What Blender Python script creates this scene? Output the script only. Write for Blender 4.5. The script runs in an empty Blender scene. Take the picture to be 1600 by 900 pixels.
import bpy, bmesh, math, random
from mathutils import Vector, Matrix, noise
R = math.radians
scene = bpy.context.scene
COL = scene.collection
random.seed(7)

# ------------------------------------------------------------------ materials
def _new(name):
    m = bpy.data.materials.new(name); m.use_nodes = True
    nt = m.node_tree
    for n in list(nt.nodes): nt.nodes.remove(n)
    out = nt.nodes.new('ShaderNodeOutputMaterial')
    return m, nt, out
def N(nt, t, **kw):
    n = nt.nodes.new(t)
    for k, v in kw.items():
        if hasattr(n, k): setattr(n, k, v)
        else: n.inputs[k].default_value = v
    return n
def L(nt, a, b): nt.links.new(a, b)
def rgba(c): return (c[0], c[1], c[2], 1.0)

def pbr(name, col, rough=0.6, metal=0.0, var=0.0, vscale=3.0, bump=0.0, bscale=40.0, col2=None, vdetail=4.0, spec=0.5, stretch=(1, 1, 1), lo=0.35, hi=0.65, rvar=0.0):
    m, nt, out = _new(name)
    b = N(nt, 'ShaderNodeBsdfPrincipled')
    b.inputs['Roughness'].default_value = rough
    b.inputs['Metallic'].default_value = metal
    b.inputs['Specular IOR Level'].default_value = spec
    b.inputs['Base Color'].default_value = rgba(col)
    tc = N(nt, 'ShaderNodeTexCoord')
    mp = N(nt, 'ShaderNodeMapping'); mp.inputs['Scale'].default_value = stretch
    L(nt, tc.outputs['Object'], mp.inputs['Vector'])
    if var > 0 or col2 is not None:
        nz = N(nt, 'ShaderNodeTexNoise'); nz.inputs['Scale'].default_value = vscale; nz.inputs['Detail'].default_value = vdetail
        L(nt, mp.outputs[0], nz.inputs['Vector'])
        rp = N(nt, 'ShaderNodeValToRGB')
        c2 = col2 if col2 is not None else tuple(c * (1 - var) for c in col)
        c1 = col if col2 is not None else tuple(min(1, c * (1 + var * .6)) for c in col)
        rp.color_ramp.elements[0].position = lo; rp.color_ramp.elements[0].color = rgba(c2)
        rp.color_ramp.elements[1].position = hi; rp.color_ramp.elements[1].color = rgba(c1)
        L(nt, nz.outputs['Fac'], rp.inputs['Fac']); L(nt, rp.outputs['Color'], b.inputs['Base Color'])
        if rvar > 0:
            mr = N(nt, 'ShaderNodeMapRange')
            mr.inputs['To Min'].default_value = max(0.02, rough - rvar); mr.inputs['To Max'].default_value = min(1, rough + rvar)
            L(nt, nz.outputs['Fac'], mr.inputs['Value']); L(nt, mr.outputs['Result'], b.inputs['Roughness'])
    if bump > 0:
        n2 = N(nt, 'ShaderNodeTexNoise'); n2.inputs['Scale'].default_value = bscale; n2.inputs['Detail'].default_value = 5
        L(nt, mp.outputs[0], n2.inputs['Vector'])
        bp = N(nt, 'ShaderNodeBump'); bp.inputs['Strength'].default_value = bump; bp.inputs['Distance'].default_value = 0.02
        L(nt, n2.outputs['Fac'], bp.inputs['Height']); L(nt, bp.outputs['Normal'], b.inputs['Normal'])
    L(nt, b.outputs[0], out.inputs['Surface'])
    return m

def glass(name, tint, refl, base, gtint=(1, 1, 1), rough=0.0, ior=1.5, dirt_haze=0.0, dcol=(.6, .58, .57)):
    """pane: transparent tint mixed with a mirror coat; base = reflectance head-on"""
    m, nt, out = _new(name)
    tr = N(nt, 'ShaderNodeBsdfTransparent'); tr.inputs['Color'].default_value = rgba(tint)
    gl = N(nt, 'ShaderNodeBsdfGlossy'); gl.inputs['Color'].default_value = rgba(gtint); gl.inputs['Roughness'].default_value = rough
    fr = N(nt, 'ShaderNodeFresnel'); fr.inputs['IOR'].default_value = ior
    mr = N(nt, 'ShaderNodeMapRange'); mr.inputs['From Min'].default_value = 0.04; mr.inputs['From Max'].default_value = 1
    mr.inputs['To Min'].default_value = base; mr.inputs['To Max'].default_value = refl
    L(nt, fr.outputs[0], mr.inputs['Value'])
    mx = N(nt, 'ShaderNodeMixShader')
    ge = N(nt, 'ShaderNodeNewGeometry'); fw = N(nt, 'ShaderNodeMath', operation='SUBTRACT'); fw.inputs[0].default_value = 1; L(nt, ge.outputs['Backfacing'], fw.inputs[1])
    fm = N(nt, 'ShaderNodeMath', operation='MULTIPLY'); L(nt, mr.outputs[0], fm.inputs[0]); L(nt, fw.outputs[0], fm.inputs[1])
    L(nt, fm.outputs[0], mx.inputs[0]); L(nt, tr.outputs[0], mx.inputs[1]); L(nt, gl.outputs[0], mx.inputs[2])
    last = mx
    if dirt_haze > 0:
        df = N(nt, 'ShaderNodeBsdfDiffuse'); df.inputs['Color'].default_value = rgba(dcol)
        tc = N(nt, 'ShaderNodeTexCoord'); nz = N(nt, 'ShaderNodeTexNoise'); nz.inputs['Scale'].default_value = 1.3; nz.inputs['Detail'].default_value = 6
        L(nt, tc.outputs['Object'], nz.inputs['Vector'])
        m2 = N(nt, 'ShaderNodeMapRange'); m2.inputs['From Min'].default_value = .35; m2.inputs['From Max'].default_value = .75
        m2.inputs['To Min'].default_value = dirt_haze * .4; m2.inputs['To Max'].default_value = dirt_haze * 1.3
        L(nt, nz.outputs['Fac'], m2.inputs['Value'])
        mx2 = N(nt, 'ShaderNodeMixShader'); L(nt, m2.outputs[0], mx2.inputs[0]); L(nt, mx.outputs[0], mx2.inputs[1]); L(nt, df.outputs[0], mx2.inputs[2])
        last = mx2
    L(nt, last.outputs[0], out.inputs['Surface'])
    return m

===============

Can you write out the lines above, from the first one through the one containing "random.seed(7)", exactly as they appear and nothing more?

● Correct output
What Blender Python script creates this scene? Output the script only. Write for Blender 4.5. The script runs in an empty Blender scene. Take the picture to be 1600 by 900 pixels.
import bpy, bmesh, math, random
from mathutils import Vector, Matrix, noise
R = math.radians
scene = bpy.context.scene
COL = scene.collection
random.seed(7)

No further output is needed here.